Zespół biochemików pracujący na zlecenie „Que choisir" analizował 92 próbki wina z różnych winiarskich regionów Francji – Bordeaux, Burgundii, Szampanii, Cotes-du-Rhone, Langwedocji, Prowansji. Rezultat mówi sam za siebie: pestycydy, w większej lub mniejszej ilości, stwierdzono we wszystkich badanych próbkach.
Szkodzą ssakom
Pestycydy (łac. pestis – zaraza, pomór, caedo – zabijam) – są to substancje syntetyczne lub naturalne, stosowane do zwalczania organizmów szkodliwych lub niepożądanych, używane do ochrony roślin uprawnych, lasów, zbiorników wodnych, zwierząt, produktów żywnościowych, do niszczenia szkodliwych organizmów w budynkach inwentarskich, mieszkalnych, szpitalnych i magazynach.
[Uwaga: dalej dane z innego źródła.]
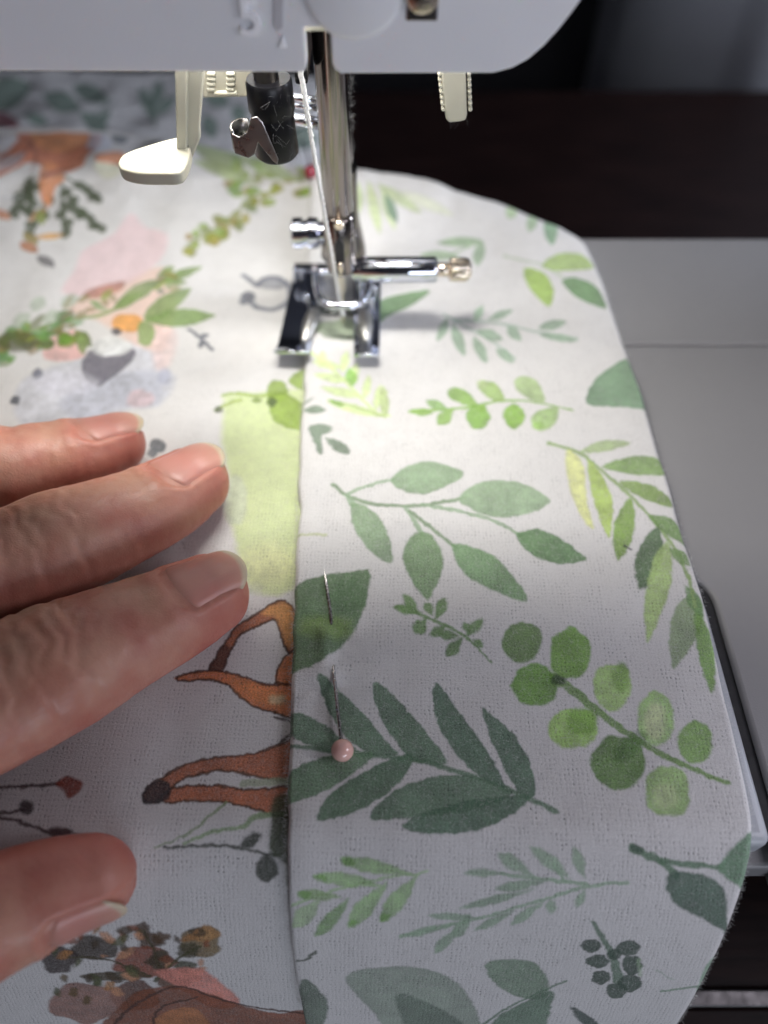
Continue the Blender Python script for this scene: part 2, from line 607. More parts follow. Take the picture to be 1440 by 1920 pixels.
def flannel(name, pr):
    m, nt, p = mat_base(name)
    L = nt.links.new
    im = pr.image()
    tc = node(nt, 'ShaderNodeUVMap')
    tx = node(nt, 'ShaderNodeTexImage', interpolation='Cubic', extension='EXTEND')
    tx.image = im
    L(tc.outputs['UV'], tx.inputs['Vector'])
    # thread coordinates in millimetres
    mp = node(nt, 'ShaderNodeMapping')
    mp.inputs['Scale'].default_value = (pr.x1 - pr.x0, pr.v1 - pr.v0, 1)
    mp.inputs['Rotation'].default_value = (0, 0, math.radians(1.5))
    L(tc.outputs['UV'], mp.inputs['Vector'])
    wn = node(nt, 'ShaderNodeTexNoise', i_Scale=.8, i_Detail=5.0)
    L(mp.outputs[0], wn.inputs['Vector'])
    wadd = node(nt, 'ShaderNodeVectorMath', operation='MULTIPLY_ADD')
    wadd.inputs[1].default_value = (.8, .8, 0)
    L(wn.outputs['Color'], wadd.inputs[0]); L(mp.outputs[0], wadd.inputs[2])
    sp = node(nt, 'ShaderNodeSeparateXYZ')
    L(wadd.outputs[0], sp.inputs[0])

    def mth(op, a, b=None, cl=False):
        n = node(nt, 'ShaderNodeMath', operation=op, use_clamp=cl)
        for i, q in enumerate((a, b)):
            if q is None: continue
            if isinstance(q, (int, float)): n.inputs[i].default_value = q
            else: L(q, n.inputs[i])
        return n.outputs[0]
    px_ = mth('MULTIPLY', sp.outputs[0], 2 * math.pi / .62)
    py_ = mth('MULTIPLY', sp.outputs[1], 2 * math.pi / .66)
    cx = mth('COSINE', px_); cy = mth('COSINE', py_)
    sx = mth('SINE', mth('MULTIPLY', px_, .5)); sy = mth('SINE', mth('MULTIPLY', py_, .5))
    hx = mth('MULTIPLY', mth('ADD', cx, 1.0), .5); hy = mth('MULTIPLY', mth('ADD', cy, 1.0), .5)
    pin = mth('MULTIPLY', mth('POWER', hx, 2.6), mth('POWER', hy, 1.3))
    # pinholes show only where the nap is thin
    nn = node(nt, 'ShaderNodeTexNoise', i_Scale=.32, i_Detail=5.0)
    L(mp.outputs[0], nn.inputs['Vector'])
    nf = node(nt, 'ShaderNodeTexNoise', i_Scale=1.6, i_Detail=2.0)
    L(mp.outputs[0], nf.inputs['Vector'])
    mask = mth('MULTIPLY', mth('SUBTRACT', mth('MULTIPLY', nn.outputs['Fac'], 3.2), 1.15, True), mth('MULTIPLY', mth('SUBTRACT', nf.outputs['Fac'], .36, True), 3.4, True), True)
    pm = mth('MULTIPLY', pin, mask)
    # nap: fine fibres
    fz = node(nt, 'ShaderNodeTexNoise', i_Scale=4.5, i_Detail=6.0, i_Roughness=.75)
    L(mp.outputs[0], fz.inputs['Vector'])
    mp2 = node(nt, 'ShaderNodeMapping'); mp2.inputs['Scale'].default_value = (1.2, 5.0, 1); mp2.inputs['Rotation'].default_value = (0, 0, .5)
    L(wadd.outputs[0], mp2.inputs['Vector'])
    fb = node(nt, 'ShaderNodeTexNoise', i_Scale=1.3, i_Detail=6.0, i_Distortion=1.6)
    L(mp2.outputs[0], fb.inputs['Vector'])
    thr = mth('ADD', mth('MULTIPLY', cx, -.5), mth('MULTIPLY', cy, -.5))
    hgt = mth('ADD', mth('MULTIPLY', thr, .05), mth('ADD', mth('MULTIPLY', fz.outputs['Fac'], .9), mth('MULTIPLY', fb.outputs['Fac'], .95)))
    hgt = mth('SUBTRACT', hgt, mth('MULTIPLY', pm, 1.0))
    # shade in the pinholes is darkened into the colour; nap tone varies with the fibres
    dk = mth('SUBTRACT', 1.0, mth('MULTIPLY', pm, .62))
    fl = mth('ADD', .62, mth('MULTIPLY', fz.outputs['Fac'], .76))
    fac = mth('MULTIPLY', dk, fl)
    # where the cloth is printed the fibres take the ink unevenly
    lum = node(nt, 'ShaderNodeRGBToBW'); L(tx.outputs['Color'], lum.inputs[0])
    ink = mth('SUBTRACT', 1.0, mth('MULTIPLY', lum.outputs[0], 1.25), True)
    fk = node(nt, 'ShaderNodeTexNoise', i_Scale=3.2, i_Detail=3.0, i_Roughness=.7)
    L(mp2.outputs[0], fk.inputs['Vector'])
    gr_ = mth('MULTIPLY', mth('SUBTRACT', mth('ADD', mth('MULTIPLY', fk.outputs['Fac'], .6), mth('MULTIPLY', fz.outputs['Fac'], .4)), .5), 6.5)
    fac = mth('MULTIPLY', fac, mth('ADD', 1.0, mth('MULTIPLY', gr_, ink)))
    fac = mth('MAXIMUM', fac, .12)
    mul0 = node(nt, 'ShaderNodeVectorMath', operation='SCALE')
    L(tx.outputs['Color'], mul0.inputs[0]); L(fac, mul0.inputs['Scale'])
    # a little unprinted fluff stands over the ink
    mul = node(nt, 'ShaderNodeMix', data_type='RGBA'); mul.inputs[7].default_value = (.62, .62, .60, 1)
    L(mth('MULTIPLY', mth('SUBTRACT', mth('MULTIPLY', fb.outputs['Fac'], 2.4), 1.18, True), .22), mul.inputs[0]); L(mul0.outputs[0], mul.inputs[6])
    L(mul.outputs[2], p.inputs['Base Color'])
    b = node(nt, 'ShaderNodeBump', i_Strength=.7, i_Distance=0.0003)
    L(hgt, b.inputs['Height'])
    L(b.outputs['Normal'], p.inputs['Normal'])
    p.inputs['Roughness'].default_value = .95
    p.inputs['Specular IOR Level'].default_value = .12
    p.inputs['Sheen Weight'].default_value = .12
    p.inputs['Sheen Roughness'].default_value = .5
    return m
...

Działają toksycznie na pszczoły, ryby, szkodzą też ssakom.
Naukowcy poszukiwali w próbkach 166 rodzajów pestycydów, które nie powinny się w nich znajdować. Znaleźli 33. Ogromna większość zbadanych butelek zawierała więcej niż jeden pestycyd, rekordzistka miała ich 13.
„Najwięcej niepożądanych substancji znaleziono w winach bordeaux, przy czym rozpiętość jest duża – butelka różowego Baron de Lestac 2012 zawierała 441 mikrogramów na kilogram (mikrogram – milionowa część grama), białe Chateau Roquetaillade Le Bernet 2011 zawierało 1682 mikrogramy na kilogram. W przypadku tego ostatniego wina zawartość pestycydów jest 3364 razy większa od normy przewidzianej dla wody pitnej, tj. 0,5 mikrograma/kg" – stwierdza raport „Que choisir".